** Scene script records **
╭──
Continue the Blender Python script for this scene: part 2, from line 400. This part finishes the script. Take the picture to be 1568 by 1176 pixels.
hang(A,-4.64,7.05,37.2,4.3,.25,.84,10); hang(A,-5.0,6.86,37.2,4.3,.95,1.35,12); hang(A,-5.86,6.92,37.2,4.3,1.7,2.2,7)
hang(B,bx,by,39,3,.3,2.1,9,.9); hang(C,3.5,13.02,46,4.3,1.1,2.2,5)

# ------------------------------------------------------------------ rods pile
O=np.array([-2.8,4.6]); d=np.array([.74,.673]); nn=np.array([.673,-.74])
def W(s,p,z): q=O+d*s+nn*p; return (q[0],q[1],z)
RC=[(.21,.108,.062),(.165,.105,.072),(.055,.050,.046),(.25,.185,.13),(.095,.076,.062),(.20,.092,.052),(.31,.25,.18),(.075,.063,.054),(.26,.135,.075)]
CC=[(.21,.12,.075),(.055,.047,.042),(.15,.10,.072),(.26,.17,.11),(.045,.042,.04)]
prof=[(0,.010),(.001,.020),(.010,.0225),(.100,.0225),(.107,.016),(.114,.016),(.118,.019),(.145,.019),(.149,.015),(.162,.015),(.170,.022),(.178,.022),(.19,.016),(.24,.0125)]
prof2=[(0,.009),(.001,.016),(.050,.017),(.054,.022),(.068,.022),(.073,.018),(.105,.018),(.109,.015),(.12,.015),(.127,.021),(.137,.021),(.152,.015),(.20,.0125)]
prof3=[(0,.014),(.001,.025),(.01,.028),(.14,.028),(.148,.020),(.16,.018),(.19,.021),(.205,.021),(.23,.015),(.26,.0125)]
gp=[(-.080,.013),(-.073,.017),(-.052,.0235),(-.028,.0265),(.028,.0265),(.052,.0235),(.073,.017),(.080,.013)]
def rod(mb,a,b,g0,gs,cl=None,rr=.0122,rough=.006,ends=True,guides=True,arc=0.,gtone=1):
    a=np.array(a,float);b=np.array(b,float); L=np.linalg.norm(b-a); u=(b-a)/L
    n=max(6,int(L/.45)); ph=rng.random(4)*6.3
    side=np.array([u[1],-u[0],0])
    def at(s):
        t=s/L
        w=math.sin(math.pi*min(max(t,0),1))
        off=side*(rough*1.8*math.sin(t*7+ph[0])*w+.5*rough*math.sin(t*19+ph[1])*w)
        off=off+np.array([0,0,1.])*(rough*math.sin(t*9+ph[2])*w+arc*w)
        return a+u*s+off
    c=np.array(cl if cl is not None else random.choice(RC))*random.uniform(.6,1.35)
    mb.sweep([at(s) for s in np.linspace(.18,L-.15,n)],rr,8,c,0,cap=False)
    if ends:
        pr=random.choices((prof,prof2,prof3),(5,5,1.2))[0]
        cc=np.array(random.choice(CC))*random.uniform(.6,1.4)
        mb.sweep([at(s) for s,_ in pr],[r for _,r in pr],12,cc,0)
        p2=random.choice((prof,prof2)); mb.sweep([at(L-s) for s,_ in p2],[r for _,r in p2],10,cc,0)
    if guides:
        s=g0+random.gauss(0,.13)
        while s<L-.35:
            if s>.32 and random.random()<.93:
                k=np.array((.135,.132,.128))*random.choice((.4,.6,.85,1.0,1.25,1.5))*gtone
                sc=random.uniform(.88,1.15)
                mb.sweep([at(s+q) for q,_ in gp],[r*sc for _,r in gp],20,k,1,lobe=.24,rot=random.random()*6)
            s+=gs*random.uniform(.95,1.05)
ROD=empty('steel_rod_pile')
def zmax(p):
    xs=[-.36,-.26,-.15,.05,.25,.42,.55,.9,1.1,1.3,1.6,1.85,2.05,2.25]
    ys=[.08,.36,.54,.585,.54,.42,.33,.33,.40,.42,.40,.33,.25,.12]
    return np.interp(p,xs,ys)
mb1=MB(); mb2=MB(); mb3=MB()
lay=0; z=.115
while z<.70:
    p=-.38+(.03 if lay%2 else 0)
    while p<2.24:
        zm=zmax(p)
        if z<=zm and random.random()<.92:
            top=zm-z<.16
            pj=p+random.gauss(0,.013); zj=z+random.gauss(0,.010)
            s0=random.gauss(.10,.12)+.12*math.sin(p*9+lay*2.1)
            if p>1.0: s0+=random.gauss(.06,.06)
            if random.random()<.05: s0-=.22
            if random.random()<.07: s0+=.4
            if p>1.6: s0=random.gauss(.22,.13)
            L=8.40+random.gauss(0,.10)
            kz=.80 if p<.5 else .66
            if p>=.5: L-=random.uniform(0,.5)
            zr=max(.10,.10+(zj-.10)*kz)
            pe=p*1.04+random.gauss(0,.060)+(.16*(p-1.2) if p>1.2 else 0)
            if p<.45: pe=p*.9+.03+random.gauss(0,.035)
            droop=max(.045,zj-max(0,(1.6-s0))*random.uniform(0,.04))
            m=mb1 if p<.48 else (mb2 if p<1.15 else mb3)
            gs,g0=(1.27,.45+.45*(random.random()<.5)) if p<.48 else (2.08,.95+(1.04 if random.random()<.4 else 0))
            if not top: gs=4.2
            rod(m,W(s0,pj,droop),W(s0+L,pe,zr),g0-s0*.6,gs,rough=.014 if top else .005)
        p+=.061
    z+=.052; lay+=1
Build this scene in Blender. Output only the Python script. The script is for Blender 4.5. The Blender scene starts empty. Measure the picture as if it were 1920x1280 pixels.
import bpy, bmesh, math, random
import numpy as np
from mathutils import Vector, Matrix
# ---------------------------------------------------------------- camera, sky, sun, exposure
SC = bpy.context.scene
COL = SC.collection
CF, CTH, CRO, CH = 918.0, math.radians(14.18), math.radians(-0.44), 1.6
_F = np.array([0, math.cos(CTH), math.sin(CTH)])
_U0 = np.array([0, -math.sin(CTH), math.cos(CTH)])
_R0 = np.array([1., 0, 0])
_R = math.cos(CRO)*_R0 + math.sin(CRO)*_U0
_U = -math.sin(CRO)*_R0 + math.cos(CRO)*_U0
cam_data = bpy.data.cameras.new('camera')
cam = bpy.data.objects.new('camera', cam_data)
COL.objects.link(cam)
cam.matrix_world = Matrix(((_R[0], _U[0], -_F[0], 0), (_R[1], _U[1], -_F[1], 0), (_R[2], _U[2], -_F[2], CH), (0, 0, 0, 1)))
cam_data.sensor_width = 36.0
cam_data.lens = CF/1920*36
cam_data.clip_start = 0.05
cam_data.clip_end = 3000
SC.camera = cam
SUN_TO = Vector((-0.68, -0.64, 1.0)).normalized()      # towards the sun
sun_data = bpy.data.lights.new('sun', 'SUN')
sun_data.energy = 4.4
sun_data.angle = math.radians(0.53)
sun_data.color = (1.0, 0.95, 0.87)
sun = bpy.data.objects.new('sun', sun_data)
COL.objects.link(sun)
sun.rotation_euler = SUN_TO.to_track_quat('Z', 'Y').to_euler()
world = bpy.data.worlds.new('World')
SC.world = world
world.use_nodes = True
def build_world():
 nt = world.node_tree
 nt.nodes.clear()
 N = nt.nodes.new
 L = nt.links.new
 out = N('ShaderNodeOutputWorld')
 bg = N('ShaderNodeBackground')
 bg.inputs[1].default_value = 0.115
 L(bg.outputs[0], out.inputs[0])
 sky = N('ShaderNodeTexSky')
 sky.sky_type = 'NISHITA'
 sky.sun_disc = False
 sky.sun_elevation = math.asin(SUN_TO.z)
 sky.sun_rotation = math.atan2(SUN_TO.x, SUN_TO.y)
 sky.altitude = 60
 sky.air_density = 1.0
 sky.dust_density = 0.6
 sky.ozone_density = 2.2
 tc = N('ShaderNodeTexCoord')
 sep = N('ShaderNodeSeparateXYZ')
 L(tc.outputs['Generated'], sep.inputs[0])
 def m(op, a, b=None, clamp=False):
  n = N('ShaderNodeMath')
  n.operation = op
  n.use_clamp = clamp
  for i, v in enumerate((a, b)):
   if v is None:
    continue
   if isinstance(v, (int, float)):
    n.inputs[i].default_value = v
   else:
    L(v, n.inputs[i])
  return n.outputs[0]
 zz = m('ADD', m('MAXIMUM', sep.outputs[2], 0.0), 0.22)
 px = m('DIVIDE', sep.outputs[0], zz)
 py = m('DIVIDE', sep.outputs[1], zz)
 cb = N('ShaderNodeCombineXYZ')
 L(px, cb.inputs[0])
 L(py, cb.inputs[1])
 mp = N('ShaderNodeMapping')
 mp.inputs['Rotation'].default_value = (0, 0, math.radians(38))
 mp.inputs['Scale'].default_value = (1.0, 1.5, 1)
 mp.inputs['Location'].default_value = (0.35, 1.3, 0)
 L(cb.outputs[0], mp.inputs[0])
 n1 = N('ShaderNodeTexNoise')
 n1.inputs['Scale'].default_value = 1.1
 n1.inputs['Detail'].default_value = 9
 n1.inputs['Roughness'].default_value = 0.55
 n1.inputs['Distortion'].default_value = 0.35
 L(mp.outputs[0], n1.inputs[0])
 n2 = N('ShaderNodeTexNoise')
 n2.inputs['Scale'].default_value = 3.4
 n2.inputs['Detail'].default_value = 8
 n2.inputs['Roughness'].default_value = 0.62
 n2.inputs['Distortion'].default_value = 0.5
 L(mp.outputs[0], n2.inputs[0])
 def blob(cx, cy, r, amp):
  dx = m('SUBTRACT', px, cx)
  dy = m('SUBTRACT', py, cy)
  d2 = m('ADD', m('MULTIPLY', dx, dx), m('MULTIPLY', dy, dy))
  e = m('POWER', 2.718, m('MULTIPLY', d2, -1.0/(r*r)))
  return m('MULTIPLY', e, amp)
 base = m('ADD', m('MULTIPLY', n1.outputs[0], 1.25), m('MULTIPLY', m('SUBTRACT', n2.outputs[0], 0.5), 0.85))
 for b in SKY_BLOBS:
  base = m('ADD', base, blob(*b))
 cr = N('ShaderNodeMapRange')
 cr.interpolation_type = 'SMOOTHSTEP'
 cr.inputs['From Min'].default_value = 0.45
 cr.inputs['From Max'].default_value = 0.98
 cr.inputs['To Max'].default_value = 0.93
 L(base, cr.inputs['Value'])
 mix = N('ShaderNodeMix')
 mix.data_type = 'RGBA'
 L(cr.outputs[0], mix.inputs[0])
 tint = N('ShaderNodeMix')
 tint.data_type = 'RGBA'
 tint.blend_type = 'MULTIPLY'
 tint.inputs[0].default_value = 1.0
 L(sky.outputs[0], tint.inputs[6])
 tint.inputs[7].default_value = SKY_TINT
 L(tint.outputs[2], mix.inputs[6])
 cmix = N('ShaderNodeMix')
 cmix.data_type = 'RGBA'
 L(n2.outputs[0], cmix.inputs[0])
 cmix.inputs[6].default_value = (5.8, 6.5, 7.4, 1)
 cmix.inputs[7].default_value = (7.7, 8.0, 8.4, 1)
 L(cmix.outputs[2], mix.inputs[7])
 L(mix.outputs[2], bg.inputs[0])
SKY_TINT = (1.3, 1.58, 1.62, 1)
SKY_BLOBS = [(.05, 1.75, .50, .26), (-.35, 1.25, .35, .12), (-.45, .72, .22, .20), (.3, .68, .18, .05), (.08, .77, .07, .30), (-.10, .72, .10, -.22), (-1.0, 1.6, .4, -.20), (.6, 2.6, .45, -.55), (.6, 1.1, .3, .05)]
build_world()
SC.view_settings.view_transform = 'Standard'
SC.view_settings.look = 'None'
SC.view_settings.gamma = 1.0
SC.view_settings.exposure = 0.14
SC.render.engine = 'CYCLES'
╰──
** Task directions **
Read the entries and pick out all lines that include the word "pixels".

** Problem solution **
Continue the Blender Python script for this scene: part 2, from line 400. This part finishes the script. Take the picture to be 1568 by 1176 pixels.
Build this scene in Blender. Output only the Python script. The script is for Blender 4.5. The Blender scene starts empty. Measure the picture as if it were 1920x1280 pixels.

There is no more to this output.